▶ [Exercise data]:
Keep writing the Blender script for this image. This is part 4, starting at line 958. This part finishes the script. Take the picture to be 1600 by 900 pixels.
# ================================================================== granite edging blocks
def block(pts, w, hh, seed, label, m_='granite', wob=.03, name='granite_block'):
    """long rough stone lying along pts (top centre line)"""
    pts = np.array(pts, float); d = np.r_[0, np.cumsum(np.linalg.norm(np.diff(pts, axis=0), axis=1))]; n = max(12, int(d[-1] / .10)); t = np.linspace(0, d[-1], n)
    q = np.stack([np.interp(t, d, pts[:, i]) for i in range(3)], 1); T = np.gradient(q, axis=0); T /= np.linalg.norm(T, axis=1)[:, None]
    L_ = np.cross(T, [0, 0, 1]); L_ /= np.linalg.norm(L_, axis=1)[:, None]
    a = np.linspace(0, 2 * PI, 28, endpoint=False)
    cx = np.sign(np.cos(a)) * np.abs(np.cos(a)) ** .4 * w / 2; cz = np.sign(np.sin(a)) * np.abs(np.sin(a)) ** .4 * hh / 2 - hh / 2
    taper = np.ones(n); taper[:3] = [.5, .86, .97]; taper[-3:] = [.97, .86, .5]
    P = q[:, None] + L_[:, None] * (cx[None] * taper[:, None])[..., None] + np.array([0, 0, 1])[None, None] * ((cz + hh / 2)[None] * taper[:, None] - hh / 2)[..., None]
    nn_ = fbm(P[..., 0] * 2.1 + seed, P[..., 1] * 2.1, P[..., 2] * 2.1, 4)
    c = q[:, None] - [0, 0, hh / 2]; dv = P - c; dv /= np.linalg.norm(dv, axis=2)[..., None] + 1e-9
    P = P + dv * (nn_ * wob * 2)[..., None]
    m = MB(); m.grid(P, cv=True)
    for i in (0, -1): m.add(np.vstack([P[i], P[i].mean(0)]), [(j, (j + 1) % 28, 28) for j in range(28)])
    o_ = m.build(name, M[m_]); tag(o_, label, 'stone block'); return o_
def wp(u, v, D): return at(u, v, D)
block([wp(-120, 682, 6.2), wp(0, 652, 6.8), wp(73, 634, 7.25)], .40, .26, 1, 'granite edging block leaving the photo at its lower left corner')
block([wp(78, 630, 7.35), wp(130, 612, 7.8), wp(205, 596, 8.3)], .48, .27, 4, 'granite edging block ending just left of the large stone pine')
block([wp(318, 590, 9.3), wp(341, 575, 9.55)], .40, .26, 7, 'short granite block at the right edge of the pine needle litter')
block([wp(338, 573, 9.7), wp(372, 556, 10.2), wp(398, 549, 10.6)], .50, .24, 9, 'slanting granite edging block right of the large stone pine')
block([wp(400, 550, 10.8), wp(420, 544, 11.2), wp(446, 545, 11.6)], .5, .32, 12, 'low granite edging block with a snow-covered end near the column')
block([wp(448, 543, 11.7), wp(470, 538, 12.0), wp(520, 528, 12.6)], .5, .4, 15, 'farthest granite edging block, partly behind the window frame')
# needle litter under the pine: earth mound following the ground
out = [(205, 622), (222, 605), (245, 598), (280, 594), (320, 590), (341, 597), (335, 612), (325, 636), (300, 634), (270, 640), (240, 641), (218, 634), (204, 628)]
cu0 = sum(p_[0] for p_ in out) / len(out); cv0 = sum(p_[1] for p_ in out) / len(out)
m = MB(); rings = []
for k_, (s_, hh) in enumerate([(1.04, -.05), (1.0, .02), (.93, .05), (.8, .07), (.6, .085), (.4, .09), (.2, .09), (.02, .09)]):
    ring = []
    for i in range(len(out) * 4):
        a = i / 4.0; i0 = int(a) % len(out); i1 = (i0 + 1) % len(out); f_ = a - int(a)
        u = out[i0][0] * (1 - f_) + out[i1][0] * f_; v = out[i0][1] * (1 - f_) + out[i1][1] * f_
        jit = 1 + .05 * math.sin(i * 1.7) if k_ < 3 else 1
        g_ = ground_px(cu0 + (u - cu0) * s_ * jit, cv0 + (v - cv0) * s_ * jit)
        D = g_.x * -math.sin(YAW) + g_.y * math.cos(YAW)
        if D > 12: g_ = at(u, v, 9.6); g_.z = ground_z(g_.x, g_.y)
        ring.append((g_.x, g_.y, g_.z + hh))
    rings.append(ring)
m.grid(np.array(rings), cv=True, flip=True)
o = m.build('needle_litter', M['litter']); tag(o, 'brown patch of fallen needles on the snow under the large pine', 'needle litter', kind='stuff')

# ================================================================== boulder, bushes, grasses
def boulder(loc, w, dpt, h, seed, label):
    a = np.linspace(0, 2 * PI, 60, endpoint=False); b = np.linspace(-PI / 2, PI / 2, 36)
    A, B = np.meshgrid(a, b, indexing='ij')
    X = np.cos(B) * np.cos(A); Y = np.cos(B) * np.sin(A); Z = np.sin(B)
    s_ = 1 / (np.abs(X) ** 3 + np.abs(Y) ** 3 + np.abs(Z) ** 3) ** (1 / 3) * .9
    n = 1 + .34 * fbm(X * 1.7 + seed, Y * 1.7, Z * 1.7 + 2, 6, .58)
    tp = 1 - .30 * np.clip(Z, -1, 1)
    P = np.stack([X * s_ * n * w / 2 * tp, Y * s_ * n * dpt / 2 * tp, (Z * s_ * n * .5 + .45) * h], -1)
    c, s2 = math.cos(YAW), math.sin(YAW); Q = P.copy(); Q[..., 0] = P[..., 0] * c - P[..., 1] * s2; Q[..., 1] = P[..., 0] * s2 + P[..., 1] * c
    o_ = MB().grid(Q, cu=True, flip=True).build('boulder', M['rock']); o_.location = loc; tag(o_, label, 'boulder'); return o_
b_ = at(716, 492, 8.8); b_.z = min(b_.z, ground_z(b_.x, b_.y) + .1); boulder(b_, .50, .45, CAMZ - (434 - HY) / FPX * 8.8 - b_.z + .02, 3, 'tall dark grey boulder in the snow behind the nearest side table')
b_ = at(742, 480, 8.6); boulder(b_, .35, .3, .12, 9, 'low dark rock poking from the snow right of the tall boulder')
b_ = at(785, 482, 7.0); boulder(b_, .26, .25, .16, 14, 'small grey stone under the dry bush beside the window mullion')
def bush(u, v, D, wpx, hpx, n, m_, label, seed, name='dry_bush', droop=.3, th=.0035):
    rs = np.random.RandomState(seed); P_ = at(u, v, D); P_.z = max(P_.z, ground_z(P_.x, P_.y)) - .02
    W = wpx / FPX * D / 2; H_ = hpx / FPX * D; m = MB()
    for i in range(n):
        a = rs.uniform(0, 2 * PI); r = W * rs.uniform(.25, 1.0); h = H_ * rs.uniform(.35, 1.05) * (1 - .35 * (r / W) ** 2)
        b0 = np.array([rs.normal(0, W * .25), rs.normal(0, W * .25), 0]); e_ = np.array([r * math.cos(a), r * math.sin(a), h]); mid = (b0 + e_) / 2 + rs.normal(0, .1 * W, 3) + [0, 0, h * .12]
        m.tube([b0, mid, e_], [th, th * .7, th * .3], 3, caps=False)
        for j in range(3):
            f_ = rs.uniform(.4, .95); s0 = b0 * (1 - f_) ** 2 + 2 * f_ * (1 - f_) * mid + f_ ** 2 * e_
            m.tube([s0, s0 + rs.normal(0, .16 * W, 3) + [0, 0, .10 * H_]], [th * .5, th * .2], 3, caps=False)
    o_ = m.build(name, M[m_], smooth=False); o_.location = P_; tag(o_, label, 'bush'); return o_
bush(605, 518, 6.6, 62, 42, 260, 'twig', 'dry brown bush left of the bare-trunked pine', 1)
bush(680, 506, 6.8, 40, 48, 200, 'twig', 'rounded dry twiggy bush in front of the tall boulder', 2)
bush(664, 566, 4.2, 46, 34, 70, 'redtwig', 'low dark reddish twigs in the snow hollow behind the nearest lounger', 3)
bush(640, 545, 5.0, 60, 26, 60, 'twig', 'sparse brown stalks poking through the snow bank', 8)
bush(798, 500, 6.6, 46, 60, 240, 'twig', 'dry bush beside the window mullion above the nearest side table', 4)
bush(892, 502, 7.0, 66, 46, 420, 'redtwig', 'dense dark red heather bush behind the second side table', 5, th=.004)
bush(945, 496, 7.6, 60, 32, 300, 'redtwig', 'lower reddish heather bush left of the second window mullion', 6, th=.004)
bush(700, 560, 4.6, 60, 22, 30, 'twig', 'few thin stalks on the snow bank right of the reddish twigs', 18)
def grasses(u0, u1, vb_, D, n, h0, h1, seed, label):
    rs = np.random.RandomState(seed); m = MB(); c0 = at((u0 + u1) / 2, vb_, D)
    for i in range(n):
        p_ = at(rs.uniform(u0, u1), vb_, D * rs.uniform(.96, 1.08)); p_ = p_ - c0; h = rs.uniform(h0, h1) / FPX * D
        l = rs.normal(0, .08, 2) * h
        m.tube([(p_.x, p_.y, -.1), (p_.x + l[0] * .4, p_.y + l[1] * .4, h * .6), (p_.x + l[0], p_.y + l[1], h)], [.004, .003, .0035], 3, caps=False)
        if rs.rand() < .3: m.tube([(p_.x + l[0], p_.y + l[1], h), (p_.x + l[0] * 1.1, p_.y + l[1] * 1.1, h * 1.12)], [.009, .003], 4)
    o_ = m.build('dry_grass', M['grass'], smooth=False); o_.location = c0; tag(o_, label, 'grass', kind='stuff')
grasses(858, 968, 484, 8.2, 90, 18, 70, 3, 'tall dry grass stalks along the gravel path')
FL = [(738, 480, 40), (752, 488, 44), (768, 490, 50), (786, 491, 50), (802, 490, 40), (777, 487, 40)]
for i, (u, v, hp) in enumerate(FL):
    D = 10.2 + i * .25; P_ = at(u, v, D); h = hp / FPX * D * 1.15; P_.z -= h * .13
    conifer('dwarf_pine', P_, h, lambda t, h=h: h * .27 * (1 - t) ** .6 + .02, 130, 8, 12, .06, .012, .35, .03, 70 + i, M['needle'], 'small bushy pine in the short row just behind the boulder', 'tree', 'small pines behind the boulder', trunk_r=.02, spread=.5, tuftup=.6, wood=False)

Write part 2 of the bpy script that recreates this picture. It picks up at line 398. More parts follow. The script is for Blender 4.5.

▶ [What you need to do]: Copy out each line of the data containing the string "Blender".

▶ [Reply to the task]:
Keep writing the Blender script for this image. This is part 4, starting at line 958. This part finishes the script. Take the picture to be 1600 by 900 pixels.
Write part 2 of the bpy script that recreates this picture. It picks up at line 398. More parts follow. The script is for Blender 4.5.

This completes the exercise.